Thursday, December 1, 2011

Religion: The Ties that Bind?

The argument that David Campbell and his co-author Robert Putnam make in American Grace: How Religion Divides and Unites Us seems contradictory.  On the one hand, they tell us, we see a sharp split between those for whom religion is a central and often politicized issue and those who have abandoned organized religion entirely, largely because they see it as too closely tied to conservative politics.  That part of the argument fits what seems to be a broader pattern of strong and in many ways uncrossable divides in American culture today.  We see a similar attitude toward politics, I think, as many younger people reject electoral politics because they see it as dysfunctional. On the other hand, they argue that religion unites us -- not because we agree about it.  Rather, they say, even those who remain committed to organized religion interact regularly, often intimately, with people from other religious backgrounds. 

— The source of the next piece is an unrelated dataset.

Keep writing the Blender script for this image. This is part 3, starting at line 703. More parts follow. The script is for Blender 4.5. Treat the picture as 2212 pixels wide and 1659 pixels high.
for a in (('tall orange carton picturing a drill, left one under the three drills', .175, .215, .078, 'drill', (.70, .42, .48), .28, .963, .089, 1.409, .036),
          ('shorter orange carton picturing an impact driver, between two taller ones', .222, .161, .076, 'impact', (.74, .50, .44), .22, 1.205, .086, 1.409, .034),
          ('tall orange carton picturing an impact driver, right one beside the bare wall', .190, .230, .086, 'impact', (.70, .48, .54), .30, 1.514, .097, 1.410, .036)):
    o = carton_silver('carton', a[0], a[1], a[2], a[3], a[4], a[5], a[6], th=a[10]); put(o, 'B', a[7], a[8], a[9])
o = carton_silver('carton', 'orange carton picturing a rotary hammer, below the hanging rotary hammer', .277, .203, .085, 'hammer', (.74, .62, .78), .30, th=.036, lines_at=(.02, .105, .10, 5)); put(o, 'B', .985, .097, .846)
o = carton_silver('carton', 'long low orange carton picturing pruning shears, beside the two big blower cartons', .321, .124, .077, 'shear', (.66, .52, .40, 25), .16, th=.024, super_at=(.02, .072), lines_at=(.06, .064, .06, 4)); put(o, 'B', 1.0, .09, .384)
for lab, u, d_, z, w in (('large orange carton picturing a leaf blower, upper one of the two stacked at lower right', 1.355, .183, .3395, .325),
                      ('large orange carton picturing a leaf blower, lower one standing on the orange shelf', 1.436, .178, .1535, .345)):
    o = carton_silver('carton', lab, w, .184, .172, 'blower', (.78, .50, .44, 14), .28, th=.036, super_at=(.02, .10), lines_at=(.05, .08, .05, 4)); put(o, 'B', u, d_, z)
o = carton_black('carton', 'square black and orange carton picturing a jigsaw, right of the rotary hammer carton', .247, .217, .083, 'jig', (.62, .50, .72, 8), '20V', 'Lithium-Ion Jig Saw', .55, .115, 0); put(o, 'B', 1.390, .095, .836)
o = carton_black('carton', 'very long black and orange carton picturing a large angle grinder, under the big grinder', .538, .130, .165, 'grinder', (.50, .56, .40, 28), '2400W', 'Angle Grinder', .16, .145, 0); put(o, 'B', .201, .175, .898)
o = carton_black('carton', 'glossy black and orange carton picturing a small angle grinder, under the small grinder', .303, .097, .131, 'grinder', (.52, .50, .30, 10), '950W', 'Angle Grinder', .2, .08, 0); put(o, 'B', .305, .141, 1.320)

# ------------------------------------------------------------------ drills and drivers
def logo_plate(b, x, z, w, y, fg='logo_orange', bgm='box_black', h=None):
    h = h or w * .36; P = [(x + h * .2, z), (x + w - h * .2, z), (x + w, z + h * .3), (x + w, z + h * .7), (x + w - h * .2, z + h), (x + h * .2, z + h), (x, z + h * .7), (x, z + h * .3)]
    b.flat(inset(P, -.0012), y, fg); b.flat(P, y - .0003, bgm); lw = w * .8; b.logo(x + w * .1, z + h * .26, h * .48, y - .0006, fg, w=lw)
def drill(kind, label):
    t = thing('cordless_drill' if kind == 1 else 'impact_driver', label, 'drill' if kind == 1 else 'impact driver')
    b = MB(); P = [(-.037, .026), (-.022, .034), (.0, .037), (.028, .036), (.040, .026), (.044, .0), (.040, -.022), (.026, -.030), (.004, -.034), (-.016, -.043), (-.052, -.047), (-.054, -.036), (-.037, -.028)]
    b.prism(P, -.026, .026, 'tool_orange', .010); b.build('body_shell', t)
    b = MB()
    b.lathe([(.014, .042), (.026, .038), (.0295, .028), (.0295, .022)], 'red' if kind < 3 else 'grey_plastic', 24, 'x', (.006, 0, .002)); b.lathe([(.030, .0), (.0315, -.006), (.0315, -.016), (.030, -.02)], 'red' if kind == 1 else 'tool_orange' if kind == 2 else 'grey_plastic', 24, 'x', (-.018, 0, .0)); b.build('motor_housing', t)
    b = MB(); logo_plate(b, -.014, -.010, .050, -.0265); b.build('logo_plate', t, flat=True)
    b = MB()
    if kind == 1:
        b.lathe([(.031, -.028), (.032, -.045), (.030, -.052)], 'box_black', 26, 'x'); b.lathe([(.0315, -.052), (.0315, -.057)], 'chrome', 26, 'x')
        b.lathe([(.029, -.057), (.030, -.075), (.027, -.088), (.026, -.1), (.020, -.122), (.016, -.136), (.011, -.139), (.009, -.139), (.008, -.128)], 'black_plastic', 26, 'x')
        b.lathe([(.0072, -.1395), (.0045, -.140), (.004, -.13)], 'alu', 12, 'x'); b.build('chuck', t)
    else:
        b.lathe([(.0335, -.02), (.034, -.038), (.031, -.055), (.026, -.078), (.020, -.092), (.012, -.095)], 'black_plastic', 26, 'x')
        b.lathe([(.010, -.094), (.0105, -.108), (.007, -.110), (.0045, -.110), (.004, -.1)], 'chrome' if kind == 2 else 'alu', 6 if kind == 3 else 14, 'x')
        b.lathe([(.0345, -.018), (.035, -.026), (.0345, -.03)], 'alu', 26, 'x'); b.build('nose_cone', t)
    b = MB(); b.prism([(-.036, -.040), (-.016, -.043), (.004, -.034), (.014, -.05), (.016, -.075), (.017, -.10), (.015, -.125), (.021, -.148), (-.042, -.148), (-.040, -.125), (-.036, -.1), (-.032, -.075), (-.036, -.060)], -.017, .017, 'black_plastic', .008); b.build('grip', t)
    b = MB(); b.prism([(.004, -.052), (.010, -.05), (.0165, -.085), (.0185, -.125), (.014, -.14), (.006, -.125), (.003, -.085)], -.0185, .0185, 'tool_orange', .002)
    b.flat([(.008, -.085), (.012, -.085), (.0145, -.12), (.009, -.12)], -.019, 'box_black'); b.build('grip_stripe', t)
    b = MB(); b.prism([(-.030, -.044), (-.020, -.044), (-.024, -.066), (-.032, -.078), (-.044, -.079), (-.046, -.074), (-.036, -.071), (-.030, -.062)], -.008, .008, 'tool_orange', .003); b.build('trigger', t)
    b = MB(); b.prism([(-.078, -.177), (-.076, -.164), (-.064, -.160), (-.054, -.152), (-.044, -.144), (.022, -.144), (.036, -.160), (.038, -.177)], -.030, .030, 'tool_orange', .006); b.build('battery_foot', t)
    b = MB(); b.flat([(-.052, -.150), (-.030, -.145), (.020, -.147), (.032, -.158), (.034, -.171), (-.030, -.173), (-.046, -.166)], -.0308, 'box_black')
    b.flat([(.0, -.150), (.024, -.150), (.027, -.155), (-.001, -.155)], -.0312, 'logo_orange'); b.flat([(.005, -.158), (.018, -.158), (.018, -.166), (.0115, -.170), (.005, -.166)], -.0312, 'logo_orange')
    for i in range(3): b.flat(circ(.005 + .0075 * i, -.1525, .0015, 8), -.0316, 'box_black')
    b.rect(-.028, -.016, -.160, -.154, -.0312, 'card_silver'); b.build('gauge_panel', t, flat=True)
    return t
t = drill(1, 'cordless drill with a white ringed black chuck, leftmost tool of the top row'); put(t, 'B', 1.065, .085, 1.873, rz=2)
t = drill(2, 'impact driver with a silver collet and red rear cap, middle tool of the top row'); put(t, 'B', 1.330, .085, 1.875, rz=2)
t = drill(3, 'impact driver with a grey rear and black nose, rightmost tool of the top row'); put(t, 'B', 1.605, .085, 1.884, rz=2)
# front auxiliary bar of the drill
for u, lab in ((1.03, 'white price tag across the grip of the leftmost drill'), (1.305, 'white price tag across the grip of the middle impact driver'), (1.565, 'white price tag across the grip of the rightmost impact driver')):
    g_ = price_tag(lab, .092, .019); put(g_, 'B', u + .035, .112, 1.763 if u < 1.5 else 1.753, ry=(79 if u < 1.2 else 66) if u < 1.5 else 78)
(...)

In this sense, religion may parallel what has happened with race.  Racial divisions remain strong, and racism remains deeply embedded in American law and other social institutions (for more on that, come hear Michelle Alexander speak about "the new Jim Crow" on Tuesday evening).  Yet interracial marriage has become widely accepted, increasing numbers of Americans define themselves as mixed race, and many of us live and work in racially integrated communities.  As with race, the continuing significance and diversity of religion has become -- some would say it has always been -- a defining element of American culture. 

I'm not as optimistic as they are about what our interpersonal relationships will mean for religious tolerance in America.  For too many, the certainty that their beliefs are the only right and true way -- and that their views should determine American law and public policy -- remains far too powerful.